Siria, attacco finale allo Stato Islamico. Gli USA premono su Raqqa per coprire il coinvolgimento con l’ISIS?

(di Giampiero Venturi)
23/02/17

La voce viene direttamente dagli USA, prontamente rimbalzata dalla testata iraniana PressTv. Secondo Scott Rickard, analista ex intelligence USA, gli Stati Uniti starebbero stringendo i tempi per evitare che rimangano evidenti prove del loro coinvolgimento nella creazione e nell’addestramento delle milizie dello Stato Islamico, avvenuti a partire dal 2012.

A conferma dei sospetti di Rickard ci sarebbe l’attuale intensificazione dei bombardamenti USA su Raqqa, l’autoproclamata capitale del Califfato in Siria e soprattutto la richiesta di un maggior numero di forze di terra da impiegare nel Paese arabo sostenuta nientemeno che dal generale Votel, comandante del CENTCOM, il centro comando americano competente per tutte le operazioni in Medio Oriente e parte dell’Asia centrale. Ad alimentare ulteriormente le illazioni ci sarebbero le voci di una visita segreta in Siria del senatore McCain avvenuta a metà febbraio, ufficialmente finalizzata alla visita delle truppe speciali USA presenti nel nordest del Paese, ma presumibilmente mirata ad incontrare i capi delle milizie curde.

La campagna su Raqqa si sta declinando in questi giorni su tre assi paralleli:

  • le truppe di Damasco appoggiate dai loro alleati (principalmente forze aeree russe, iraniani ed Hezbollah), arrivate finora sulla sponda occidentale dell’Eufrate all’altezza di Deir Hafer;
  • l’operazione Scudo dell’Eufrate condotta dalle forze regolari turche appoggiate dal Free Syrian Army (divenuto ormai branca di Ankara in Siria), attestate per ora nell'area di Al Bab;
  • le Syrian Democratic Forces, cartello multietnico dominato dalle Unità di difesa curde (YPG), avanzate rapidamente in queste ore, fino ad arrivare a una decina di km dalla periferia di Raqqa.

A fronte di un obiettivo apparentemente comune, le tre componenti ambiscono a traguardi radicalmente diversi.

Damasco preme per continuare a riconquistare quanto più territorio possibile sia ai fondamentalisti del Califfato, sia ai ribelli anti Assad, di cui le SFD sono una variante.

I turchi cercano di arginare la fortificazione di un’entità curda autonoma, a costo di entrare in attrito con gli interessi americani. L’intenzione di procedere verso sud è stata sostenuta a febbraio direttamente dal presidente Erdogan.

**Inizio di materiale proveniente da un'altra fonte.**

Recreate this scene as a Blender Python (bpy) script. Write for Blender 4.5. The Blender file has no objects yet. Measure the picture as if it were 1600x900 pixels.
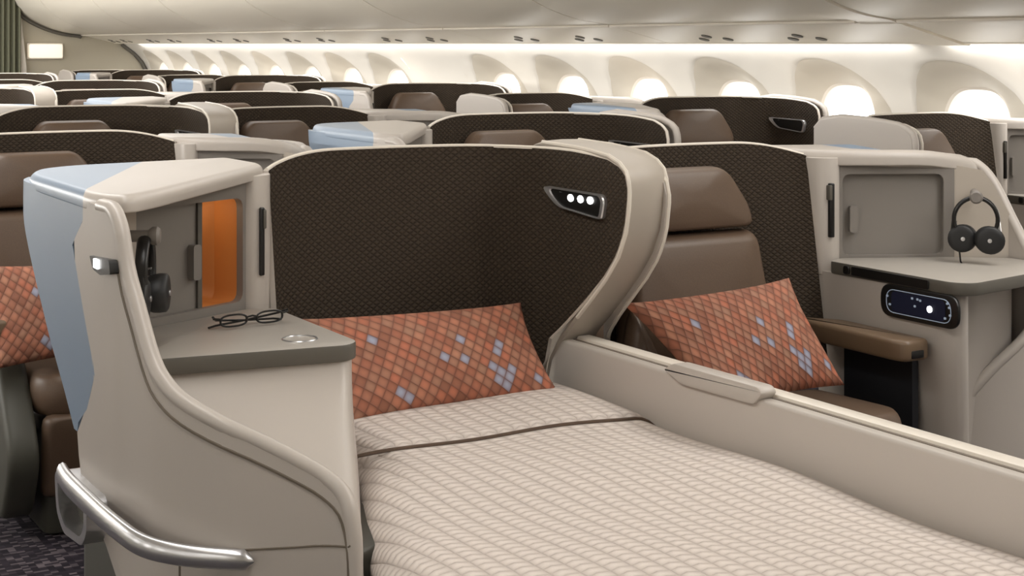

Sulle reali intenzioni delle SDF ci sono invece molte ombre. Le Syrian Democratic Forces all’interno del Governatorato di Raqqa impiegano più che altro reparti arabi (non curdi quindi, n.d.a.), dato che farebbe immaginare la reale intenzione di entrare nella città e liberarla da un triennio di occupazione jihadista. L’appoggio americano alle milizie del cartello sarebbe cresciuto nelle ultime settimane fino a creare sospetti sul vero ruolo che i liberatori di Raqqa dovrebbero poi svolgere una volta arrivati nel cuore dello Stato Islamico.

Con le notizie dall’Iraq che parlano della presa dell’aeroporto di Mosul da parte dell’esercito iracheno, la stretta su Raqqa sembra inequivocabilmente avviata alle fasi finali.  

Rickard sostiene che il coinvolgimento americano potrebbe essere progressivo nelle prossime ore. Nel frattempo la Siria centrorientale è in fiamme, con equilibri militari e politici legati anche ad una decodifica chiara delle strategie mediorientali della nuova amministrazione americana.